I’m sure there’s lots to be said for the depiction of its crew of female scientists as well but I will defer to the judgment of smarter people on this one. For example, Rajvi Desai’s review in The Swaddle notes that the women scientists in the film, with the exception of Balan, are only shown doing superfluous things while Kumar gets to have all the smart ideas. Tanisha Bagchi writes in The Quint that the film has its women fighting ludicrous battles in an effort to portray them as being strong.

Ultimately, Mission Mangal wouldn’t have been made if not for the nationalism surrounding it – the nationalism bestowed of late upon the Indian space programme by Prime Minister Narendra Modi and the profitability bestowed upon nationalism by the business-politics nexus. It is a mess but – without playing down its problematic portrayal of women and scientists – the film is hardly the worst thing to come of it.

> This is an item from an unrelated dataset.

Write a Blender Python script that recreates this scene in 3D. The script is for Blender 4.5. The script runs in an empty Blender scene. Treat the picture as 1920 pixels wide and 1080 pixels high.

In fact, if you are yet to watch the film but are going to, try imagining you are in the late 1990s and that Mission Mangal is a half-gritty, endearing-in-parts sci-fi flick about a bunch of Hindi-speaking people in Bangalore trying to launch a probe to Mars. However, if you – like me – are unable to leave reality behind, watch it, enjoy it, and then fact-check it.

Miscellaneous remarks

  1. Mission Mangal frequently attempts to assuage the audience that it doesn’t glorify Hinduism but these overtures are feeble compared to the presence of a pundit performing religious rituals within the Mission Control Centre itself. Make no mistake, this is a Hindu film.
  2. Akshay Kumar makes a not-so-eccentric entrance but there is a noticeable quirk about him that draws the following remark from a colleague: “These genius scientists are always a little crazy.” It made me sit up because these exact words have been used to exonerate the actions of scientists who sexually harassed women – all the way from Richard Feynman (by no means the first) to Lawrence Krauss (by no means the last).